Virtual Reality and Public Art Collide in “Augmented Landscapes”

It's art you can only see with your smartphone, all within the familiar confines of Salem, Massachusetts.

Augmented Landscape

“Gardens of the Anthropocene,” artist’s visualization by Tamiko Thiel, background photo by Rizka/Wikimedia

Get ready for the Pokémon Go of public art installations. Opening May 27 at the Salem Maritime National Historic Site, “The Augmented Landscape” brings together four artists and eight augmented reality pieces—that is, sculptures that can only be seen by means of looking at your smartphone.

Visitors to the installation will use Layar, a free smartphone app, to view the augmented reality works displayed across the nine acre field of the Salem National Historic Site.

“If you’re not looking through your phone, you won’t see anything at all. Virtual reality is when you create an entirely three-dimensional virtual environment. Augmented reality is when you take virtual objects and place them into the real world. That’s the quick definition,” explains George Fifield, Boston Cyberarts Director and curator of the installation. “So these will be virtual objects, sculptures placed onto specific sites by GPS location around the park.”

The installation will feature work from John Craig Freeman, Kristin Lucas, Will Pappenheimer, and Tamiko Thiel. Fifield explains that, in creating pieces for this installation, these contemporary artists were conscious of the historic significance of the Salem National Historic Site as the birthplace of American trade.

“The very first sailing ships that left the continent to go off to Europe and Asia and South American left from Salem,” he says.

Tamiko Thiel conducted extensive research for her contributions to the installation. Her works, which often focus on memory and social issues, have been displayed at museums around the world, including the Centre Pompidou, Tokyo Metropolitan Museum of Photography, the ICA London, and the ICA Boston.

“Working with an institution like the Salem Maritime Museum is a terrific advantage, as they have extensive historical archives and programs to help me in my research, and to provide the deep historical and cultural background information that I like to link to from my AR artworks,” Thiel says.

Thiel grew up in California but traveled to Japan during her childhood with her family; her experiences in both Japan and America inform her artistic work today.

“I remember how the air became heavy with humidity as we got close to Asia, and how we saw the first birds appear again as we got close to land, and how the sights and sounds and smells were so different. This led to a continuing interest of mine: East-West encounters, especially at first contact. Living in the West, where the Far East is seen as an exotic and somehow unknowable world, I like to take the reverse viewpoint I remember from my childhood, when I returned to an America that was strange and empty compared with the density and ancient cultural history of Japan,” Thiel explains.

Thiel’s pieces are titled “Treasures of Seh-Rem” and “Gardens of Anthropocene,” respectively. “Treasures of Seh-Rem” is part of Thiel’s “reverse Marco Polo” series centering on her fictional character, Mariko Horo, a time-traveling Japanese artist.

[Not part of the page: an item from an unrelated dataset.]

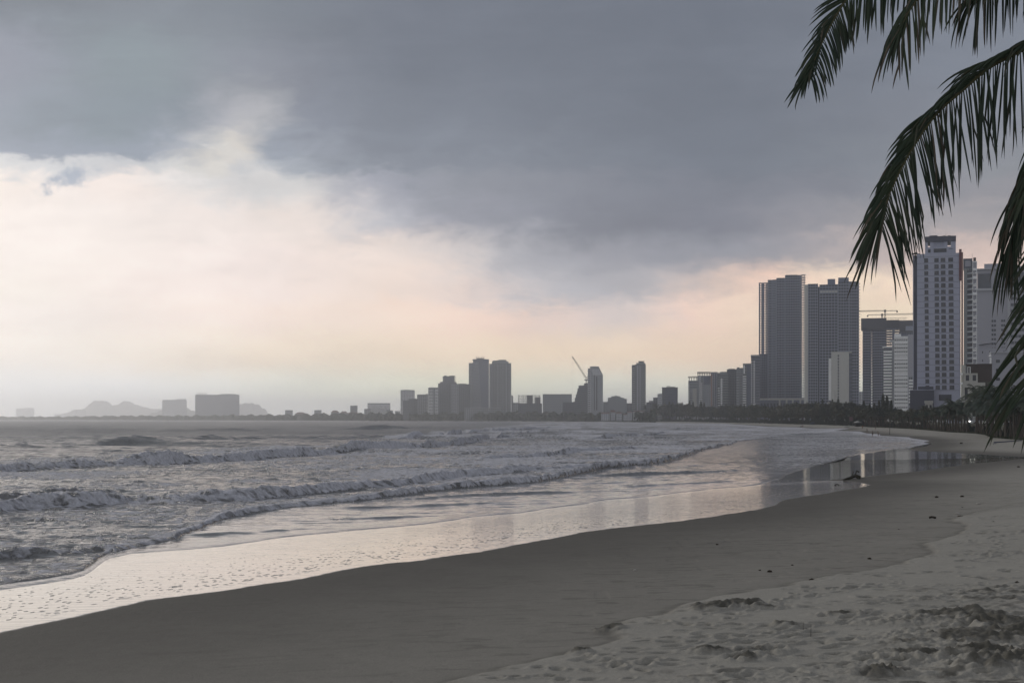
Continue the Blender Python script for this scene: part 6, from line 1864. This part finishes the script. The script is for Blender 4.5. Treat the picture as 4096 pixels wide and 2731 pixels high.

The artist imagines that Mariko Horo was intrigued by Salem ships’ visits to Nagasaki.

“Gardens of Anthropocene,” meanwhile, explores the ways in which climate change could affect local fauna. The work was originally commissioned by the Seattle Art Museum, and Thiel met with climate scientists at the University of Washington Center for Creative Conservation to discuss possible implications for both Seattle’s climate and that of the world in general. She repurposed the work for Salem because red algae, the focus of the work, are a threat to environments all over the world, including that of New England. The piece shows animated, swollen red algae littered all over the site, causing red tides.

A professor of new media art at Emerson College and an artist with more than 25 years of experience using technology to create public works across the globe, John Craig Freeman will transpose scenes from the cities of Wuhan and St. Petersburg onto the field in Salem. Freeman traveled to both cities to take photographs, and his images of Wuhan and St. Petersburg will appear, layered, on the Salem landscape. Visitors can walk through scenes from Wuhan and St. Petersburg, and Salem, of course. He says he hopes to link the three cities—Wuhan, St. Petersburg, and Salem—despite their geographic distances.

“We think of globalization as something that is just now happening, but the point is it has been happening forever, so it’s important to understand its history,” Freeman says.

To create augmented reality scenes, he used Photogrammetry, a process by which three-dimensional models are extracted from two-dimensional photographs. He walks around a person, place, or thing, and takes photographs from various angles. He then creates a digital model from his numerous shots of any given scene or object.

“It’s where photography and and virtual reality are kind of colliding, so it’s maybe a new form of photography in a way,” he says.

Boston Cyberarts first exhibited an augmented reality piece in 2001, which exemplifies Fifield’s belief that artists are often some of the first people utilizing new technologies.

“My whole focus as a curator of new media is to see how artists adapt to and redirect, to some degree, cutting edge technology…If there is some exciting and emotive aspect to [the technology], then artists are there before almost anyone else besides the people who actually invent it, and this is another case of that,” Fifield said.

May 27-November 30160 Derby Street, Salem, bostoncyberarts.org.